Ironically this is where Hurricane succeeds the most: death - or sacrifice, given the odds of survival pilots faced - reminds us of the price paid by many to protect the freedoms of people no matter their nationality. This point is driven home as the lads begin to fraternise with the locals, finding they don't take kindly to strangers round these parts and getting into scrapes - which in the best English spirit are resolved with a few polite handshakes and a pint. They're not so different to you and I, you see, these chaps from Eastern Europe.

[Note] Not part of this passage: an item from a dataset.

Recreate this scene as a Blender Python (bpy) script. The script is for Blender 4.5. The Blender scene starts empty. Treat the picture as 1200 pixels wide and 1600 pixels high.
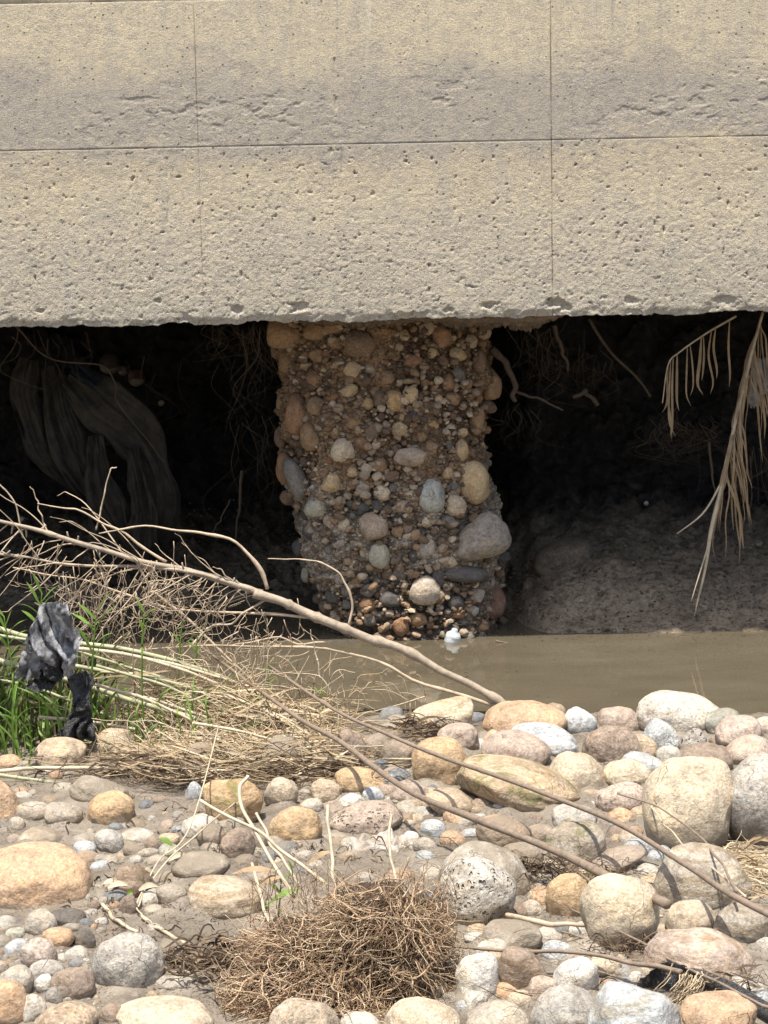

It's tempting to label Hurricane as a Poundland Dunkirk, arriving in the wake of that film and so soon after the renewed interest in all things 1940-ish due to the 75th anniversary of the pivotal events of that year. While it doesn't have the horizon-spanning scale or A-list cast of Nolan's effort, it does deliver where it matters: creating a sympathetic and not-too-cheesy account that is fictionalised just enough to be sufficiently patriotically rousing, but not so much that it strays into patronising unbelievability.

But if you do find your credulity stretched by the idea of foreigners coming over here, winning our battles, protecting our freedoms and democracy, then why not ask your middle-aged relatives what they did during a war that ended over 75 years ago at the next Sunday roast. They seem to think they were there.